Presidential campaign begins amid turmoil in the Social Democrats after government ouster

The campaign for Romania’s Nov. 10 presidential election has kicked off with ousted Prime Minister Viorica Dancila fighting not only for her political life, but for the survival of the Social Democratic Party which has dominated the country’s political scene since the 1989 anti-communist revolt.  

Dancila’s government collapsed in a no-confidence vote on Thursday, seriously hurting her chances of making it through to an expected runoff against incumbent President Klaus Iohannis.

On Saturday, she urged the party to rally behind her, claiming the Social Democrats were under threat from external actors.

“These forces the Social Democrats are fighting with want to destroy this party,” she told party members in Bucharest. “Don’t for one second doubt the power we have and what we can do together.”

Dancila faces challenges to her leadership after her ouster and the prospect of being the first Social Democrat to be knocked out of the race in the first round since communism ended.

The party won a historic victory in 2016 parliamentary elections with about 45% of the vote, but moves to overhaul the judicial system and oust chief prosecutors and judges saw huge protests and dominated the public agenda since then.

EU and U.S. officials saw the overhaul as a threat to the rule of law and making it harder to pursue high-level corruption cases.

Generous tax cuts and public-sector pay rises pushed by former party leader Liviu Dragnea, currently serving a prison sentence for for having two party workers paid by a public agency for fake jobs, have depleted the budget and deterred foreign investors.

In May 2019, the party scored just 22% in European elections, barely managing to finish second.

The Liberal Party looks set to form the next government, until 2020 elections, if snap elections are not held.
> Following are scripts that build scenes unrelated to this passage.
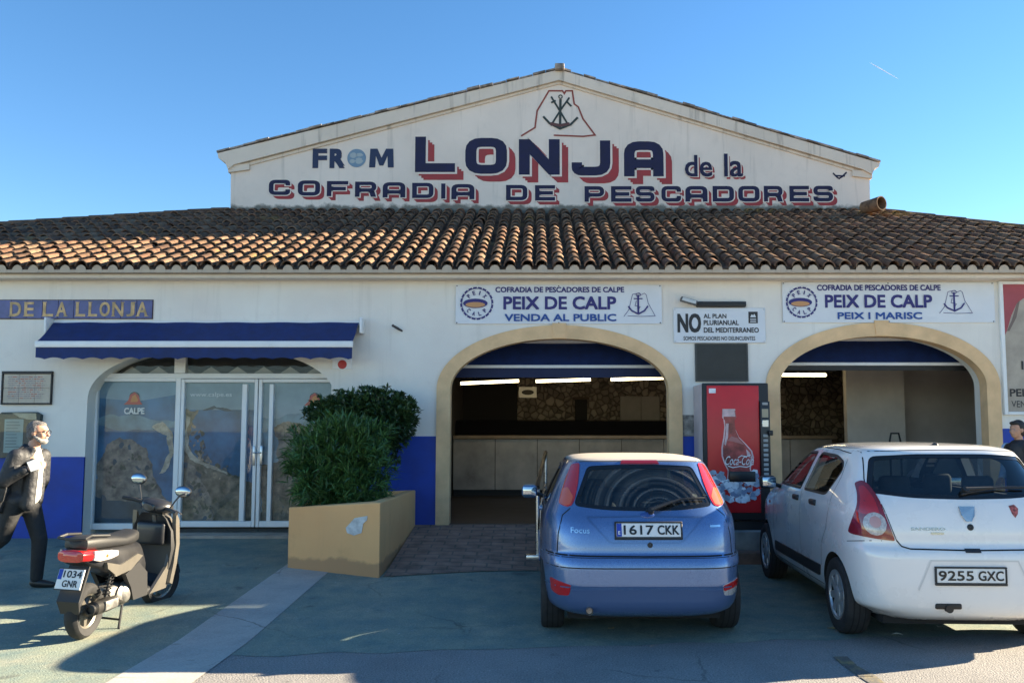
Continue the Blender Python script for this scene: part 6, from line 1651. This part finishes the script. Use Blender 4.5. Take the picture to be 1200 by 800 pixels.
# ------------------------------------------------------------------ scooter
def secloft(mb, secs, ax='y', n=20, p=3.0, mi=0, M=None, caps=True):
    """skin over rounded sections along y: (y, z0, z1, half width[, x offset])"""
    vv = []
    for s in secs:
        y, z0, z1, w_ = s[:4]; xo = s[4] if len(s) > 4 else 0
        for j in range(n):
            t = 2 * math.pi * j / n; c, s_ = math.cos(t), math.sin(t)
            vv.append((xo + w_ * math.copysign(abs(c) ** (2 / p), c), y, (z0 + z1) / 2 + (z1 - z0) / 2 * math.copysign(abs(s_) ** (2 / p), s_)))
    k = len(secs); ff = [(i * n + j, i * n + (j + 1) % n, (i + 1) * n + (j + 1) % n, (i + 1) * n + j) for i in range(k - 1) for j in range(n)]
    if caps: ff += [tuple(range(n)), tuple((k - 1) * n + j for j in range(n))]
    mb.add(vv, ff, mi, True, M); return mb
pr_ = atz(88, 750, .0)
SCO = thing('motor_scooter', 'black and silver motor scooter with red tail lamp parked on the green pavement', 'scooter', (pr_.x + .04, pr_.y + .14, zg(pr_.x, pr_.y) + .005), R(-3), rot=(0, R(3), R(-3)))
S_blk = mat('scooter_black', (.022, .022, .024), .38, coat=.3, noise=(5, .3)); S_pl = mat('scooter_plastic', (.022, .022, .023), .5, bump=(200, .2, .001)); S_sil = mat('scooter_silver', (.17, .155, .13), .36, metal=.45, coat=.5, noise=(4, .12))
S_seat = mat('scooter_seat', (.020, .020, .021), .5, bump=(90, .4, .002)); S_eng = mat('engine_alloy', (.33, .32, .30), .45, metal=.7, noise=(16, .45)); S_ex = mat('muffler_black', (.035, .033, .03), .45, metal=.4, noise=(8, .5))
def bike_wheel(parent, c, r, w_, rot=None, brake=False):
    M = Matrix.Translation(c) @ (rot if rot is not None else Matrix.Identity(4)) @ Matrix.Rotation(R(90), 4, 'Y'); h = w_ / 2
    W = thing_part('wheel', parent)
    mb = MB(); mb.lathe([(r * .62, -h * .6), (r * .70, -h * .9), (r * .86, -h), (r * .96, -h * .62), (r, -h * .2), (r, h * .2), (r * .96, h * .62), (r * .86, h), (r * .70, h * .9), (r * .62, h * .6)], 40, 0, M)
    mb.build('tyre', M_rub, W, False)
    mb = MB(); mb.lathe([(r * .63, -h * .62), (r * .66, -h * .55), (r * .60, -.02), (r * .60, .02), (r * .66, h * .55), (r * .63, h * .62), (r * .55, h * .4), (r * .55, -h * .4)], 36, 0, M, closed=True)
    for k in range(5):
        M2 = M @ Matrix.Rotation(2 * math.pi * k / 5, 4, 'Z'); mb.add([(.03, -.028, -.02), (.03, .028, -.02), (.03, .028, .02), (.03, -.028, .02), (r * .6, -.016, -.018), (r * .6, .016, -.018), (r * .6, .016, .018), (r * .6, -.016, .018)], [(0, 1, 5, 4), (1, 2, 6, 5), (2, 3, 7, 6), (3, 0, 4, 7)], 0, False, M2)
    mb.lathe([(.001, -.06), (.04, -.06), (.045, 0), (.04, .06), (.001, .06)], 20, 0, M)
    mb.build('rim', S_sil, W, False)
    if brake:
        mb = MB(); mb.lathe([(.05, .052), (.10, .052), (.10, .056), (.05, .056)], 30, 0, M, closed=True); mb.build('brake_disc', M_steel, W, False)
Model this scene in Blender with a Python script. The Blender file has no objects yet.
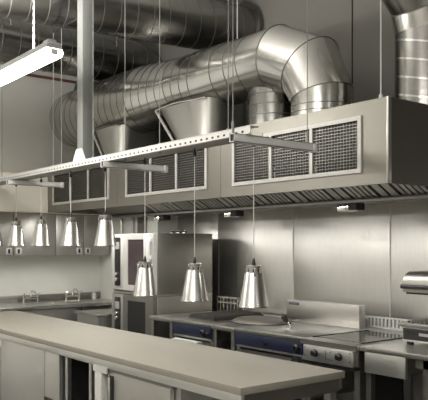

Angry over her dismissal which came after she lost her majority when junior partner The Alliance of Liberals and Democrats quit the ruling coalition, Dancila blasted lawmakers from opposing parties who united to dismiss her government as “a gang of amateurs hungry for power who don’t know what to do.”  

There are 14 candidates in the presidential race including an actor turned politician, a businessman and the uncle of a 15-year-old Romanian girl whose abduction and murder and apparent mishandling of the investigation shocked Romania and saw protests around the country.

The favorite is Iohannis, with Dan Barna, of the Save Romania Union, also a front runner.

If Dancila was angry, other candidates got off to a quieter start. Barna told an audience in the city of Pitesti that his priorities were “education, reforming the health system and investment in infrastructure to connect Romania’s regions through highways.”

The party wants constitutional reform to restore power to the president, which was stripped away by the Social Democrats who considered Iohannis stood in the way of their contentious judicial.

Iohannis whose campaign message is to make Romania “normal” urged people to turn out and vote.

“The real change in Romania comes through our vote , that of all Romanians who believe in democracy, freedom, the rule of law, pro-European values, modernization and normality.”